You probably haven't used much Clojure, Scala or Haskell (and Lisp, but this is dynamic), they use pointers internally for everything, while you have the impression they don't. And they are very well optimized. So it is not massive copying, it's just a bit, combined with pointer magic.

> and no, being a good programmer is only part of the story... if we were talking about carpentry, would you agree that frilly decorative crochet pieces around the tools are going to not impede with the work at hand?

Nice comparition, but I would rather compare C to a knife and Haskell to a full featured programmable electric saw. You can do the same with both, but with the knife you have to do it by hand, while with the electric saw you just have to introduce the parameters.

About Java, it's not the language itself the good part, but the JVM, or at least it was at my time, probably it is no longer the case.

Python is for doing 100 to 1000 lines scripts, I wouldn't make a full application on it.

And Go, I have no idea, I'm very old and I retired before it went mainstream.
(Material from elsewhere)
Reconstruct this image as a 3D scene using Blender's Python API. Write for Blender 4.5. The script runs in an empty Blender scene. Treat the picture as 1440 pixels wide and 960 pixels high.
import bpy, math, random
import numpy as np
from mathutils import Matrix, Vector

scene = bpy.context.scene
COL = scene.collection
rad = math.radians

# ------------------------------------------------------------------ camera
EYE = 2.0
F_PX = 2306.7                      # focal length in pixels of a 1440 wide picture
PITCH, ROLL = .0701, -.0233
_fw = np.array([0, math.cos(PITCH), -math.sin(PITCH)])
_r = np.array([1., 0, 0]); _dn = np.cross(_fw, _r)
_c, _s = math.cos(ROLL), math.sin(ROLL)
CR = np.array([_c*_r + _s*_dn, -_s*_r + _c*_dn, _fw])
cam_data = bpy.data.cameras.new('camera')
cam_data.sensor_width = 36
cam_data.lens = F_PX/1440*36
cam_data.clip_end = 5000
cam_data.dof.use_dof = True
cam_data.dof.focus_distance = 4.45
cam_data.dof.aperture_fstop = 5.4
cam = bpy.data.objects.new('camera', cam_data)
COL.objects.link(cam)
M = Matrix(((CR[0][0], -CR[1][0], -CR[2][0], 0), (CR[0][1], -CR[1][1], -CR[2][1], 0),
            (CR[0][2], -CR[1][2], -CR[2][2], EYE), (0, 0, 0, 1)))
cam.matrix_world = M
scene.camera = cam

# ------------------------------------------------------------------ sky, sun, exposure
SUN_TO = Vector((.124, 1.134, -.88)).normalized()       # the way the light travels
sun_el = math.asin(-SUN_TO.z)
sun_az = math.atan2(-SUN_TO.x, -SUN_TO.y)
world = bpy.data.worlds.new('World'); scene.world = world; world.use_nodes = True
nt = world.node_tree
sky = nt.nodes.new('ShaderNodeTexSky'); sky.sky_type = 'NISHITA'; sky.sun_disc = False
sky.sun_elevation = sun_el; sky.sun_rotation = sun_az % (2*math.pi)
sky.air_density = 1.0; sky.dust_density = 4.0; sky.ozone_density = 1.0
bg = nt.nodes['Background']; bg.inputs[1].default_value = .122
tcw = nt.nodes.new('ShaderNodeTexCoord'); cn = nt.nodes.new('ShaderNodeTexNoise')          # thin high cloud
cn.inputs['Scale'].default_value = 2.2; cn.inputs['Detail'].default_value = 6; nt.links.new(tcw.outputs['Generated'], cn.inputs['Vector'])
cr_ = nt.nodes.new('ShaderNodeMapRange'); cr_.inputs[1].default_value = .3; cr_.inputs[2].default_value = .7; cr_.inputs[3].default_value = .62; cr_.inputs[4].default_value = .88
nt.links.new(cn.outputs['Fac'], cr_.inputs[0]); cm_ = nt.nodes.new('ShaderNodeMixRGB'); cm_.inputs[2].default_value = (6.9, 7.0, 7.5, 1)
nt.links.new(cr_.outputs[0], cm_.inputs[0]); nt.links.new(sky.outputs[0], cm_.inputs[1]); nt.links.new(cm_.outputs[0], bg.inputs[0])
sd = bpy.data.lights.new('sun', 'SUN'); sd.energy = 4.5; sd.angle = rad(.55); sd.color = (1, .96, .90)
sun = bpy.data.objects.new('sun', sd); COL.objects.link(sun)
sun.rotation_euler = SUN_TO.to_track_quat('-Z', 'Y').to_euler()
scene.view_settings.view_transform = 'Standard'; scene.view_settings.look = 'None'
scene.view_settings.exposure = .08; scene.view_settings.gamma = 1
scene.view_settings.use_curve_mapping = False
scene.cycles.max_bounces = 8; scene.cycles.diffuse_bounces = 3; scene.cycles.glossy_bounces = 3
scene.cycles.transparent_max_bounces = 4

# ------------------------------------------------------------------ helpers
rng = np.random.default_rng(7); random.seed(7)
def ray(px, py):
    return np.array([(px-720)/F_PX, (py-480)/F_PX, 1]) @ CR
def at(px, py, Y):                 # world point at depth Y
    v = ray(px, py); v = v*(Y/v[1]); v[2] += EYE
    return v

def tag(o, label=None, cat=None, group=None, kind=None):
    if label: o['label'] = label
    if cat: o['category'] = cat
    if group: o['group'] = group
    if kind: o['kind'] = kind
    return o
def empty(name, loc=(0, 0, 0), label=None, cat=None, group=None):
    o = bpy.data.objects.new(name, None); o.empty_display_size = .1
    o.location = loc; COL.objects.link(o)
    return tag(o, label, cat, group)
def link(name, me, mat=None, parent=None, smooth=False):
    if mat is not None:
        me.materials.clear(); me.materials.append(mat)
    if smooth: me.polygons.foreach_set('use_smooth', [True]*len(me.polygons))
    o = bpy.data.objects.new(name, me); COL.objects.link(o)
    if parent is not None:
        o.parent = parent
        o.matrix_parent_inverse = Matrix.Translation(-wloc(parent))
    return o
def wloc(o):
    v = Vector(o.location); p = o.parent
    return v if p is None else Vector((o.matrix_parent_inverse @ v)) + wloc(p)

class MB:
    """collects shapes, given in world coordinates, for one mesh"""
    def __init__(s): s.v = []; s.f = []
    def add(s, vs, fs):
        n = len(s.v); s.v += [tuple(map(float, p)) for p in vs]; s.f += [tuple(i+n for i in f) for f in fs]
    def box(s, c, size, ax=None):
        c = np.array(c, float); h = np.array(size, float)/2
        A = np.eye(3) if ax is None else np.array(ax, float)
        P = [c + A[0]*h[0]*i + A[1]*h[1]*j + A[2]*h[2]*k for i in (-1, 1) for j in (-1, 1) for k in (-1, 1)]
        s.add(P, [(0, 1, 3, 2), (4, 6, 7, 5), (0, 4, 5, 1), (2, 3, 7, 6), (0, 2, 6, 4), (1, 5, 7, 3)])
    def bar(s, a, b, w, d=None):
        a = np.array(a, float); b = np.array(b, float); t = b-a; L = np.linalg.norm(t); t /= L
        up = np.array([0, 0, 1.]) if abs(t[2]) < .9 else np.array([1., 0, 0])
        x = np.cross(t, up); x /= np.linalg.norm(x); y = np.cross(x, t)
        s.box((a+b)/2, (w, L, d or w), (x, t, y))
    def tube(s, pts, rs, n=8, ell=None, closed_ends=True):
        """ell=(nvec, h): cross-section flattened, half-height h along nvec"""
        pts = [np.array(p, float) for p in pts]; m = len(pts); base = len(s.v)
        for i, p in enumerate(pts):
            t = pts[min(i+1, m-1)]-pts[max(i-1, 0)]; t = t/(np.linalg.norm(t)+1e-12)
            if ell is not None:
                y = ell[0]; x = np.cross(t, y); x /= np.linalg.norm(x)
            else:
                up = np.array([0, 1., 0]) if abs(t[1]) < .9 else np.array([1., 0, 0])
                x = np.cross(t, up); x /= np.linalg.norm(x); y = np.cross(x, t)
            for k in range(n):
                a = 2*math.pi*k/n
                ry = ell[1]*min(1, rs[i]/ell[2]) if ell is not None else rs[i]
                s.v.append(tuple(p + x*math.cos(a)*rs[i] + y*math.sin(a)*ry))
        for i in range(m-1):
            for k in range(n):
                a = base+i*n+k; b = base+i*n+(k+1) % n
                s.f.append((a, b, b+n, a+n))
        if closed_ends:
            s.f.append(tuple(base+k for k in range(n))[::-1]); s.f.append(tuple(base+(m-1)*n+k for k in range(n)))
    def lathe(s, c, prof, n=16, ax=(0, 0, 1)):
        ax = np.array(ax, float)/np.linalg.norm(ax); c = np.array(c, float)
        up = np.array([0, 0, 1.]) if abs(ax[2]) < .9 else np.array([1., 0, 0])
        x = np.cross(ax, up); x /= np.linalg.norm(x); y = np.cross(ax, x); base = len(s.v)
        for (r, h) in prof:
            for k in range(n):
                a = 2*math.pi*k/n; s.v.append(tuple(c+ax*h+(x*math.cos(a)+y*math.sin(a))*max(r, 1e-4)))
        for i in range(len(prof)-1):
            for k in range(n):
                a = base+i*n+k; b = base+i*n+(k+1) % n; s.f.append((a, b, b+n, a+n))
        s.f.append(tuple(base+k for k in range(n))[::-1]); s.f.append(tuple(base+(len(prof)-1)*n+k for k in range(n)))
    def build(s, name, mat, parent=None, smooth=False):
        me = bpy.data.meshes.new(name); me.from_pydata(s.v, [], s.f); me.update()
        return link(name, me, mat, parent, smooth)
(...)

well, i just like to point out that the three main guys that invented it are some of the most influential guys in computer programming... the co-inventor of C, the Newsqueak and Plan 9 OS guy, and the guy who built the javascript engine used in Chrome

and of course the functional languages have to use pointers but the inordinate size of memory usage during compilation hints at an incredible amount of memory utilization that just doesn't plague Go builds at all, in fact, a full application that was comparable to Bitcoin Core (with GUI and miner built in) that I worked on, compiled in under 20 seconds given all deps were cached, and you wait half an hour for bitcoin core, and i've built Simplex from source, that is also a 10-15 minute exercise and will blow up on a system with no swap and only 16gb memory

i do hope you still write a bit of code from time to time, i can never imagine ever quitting this, i've loved it from the moment i first saw a commodore 64 BASIC program printing some silly nonsense on a display at a shop, can't keep my fingers to myself lol

Well, you know, Bitcoin is quitter for everyone. Once you have enough to live out of it, all what is left is making memes on social media. 😏

It's been near 10 years without programming, and every day that passes it's becoming harder and harder.

yeah, i don't ever want to stop

i still have a hundred problems to solve and i won't sleep until i'm dead

The JVM has the String pool. An area of memory which is NEVER garbage collected. It only cleans itself on heap dump or application restarts. Unless you are encrypting client-side, your PII and credentials are stored in plain text in memory. #NoMoreJava

that sounds like a nightmare... but in android runtimes it is one memory map per app right?

That gets a little complicated. The short answer is yes, but the are not any security measures preventing heap dumps from memory access violations. If your application is on the device, it can cause a dump and grab the info from it.

does this require an exploit in the app itself or is this an exploit in linux LXC namespaces?

Neither. This is a weakness in how the JVM responds to invalid memory access. While there are some security issues existing in the LXC namespace, they do not correlated with this issue.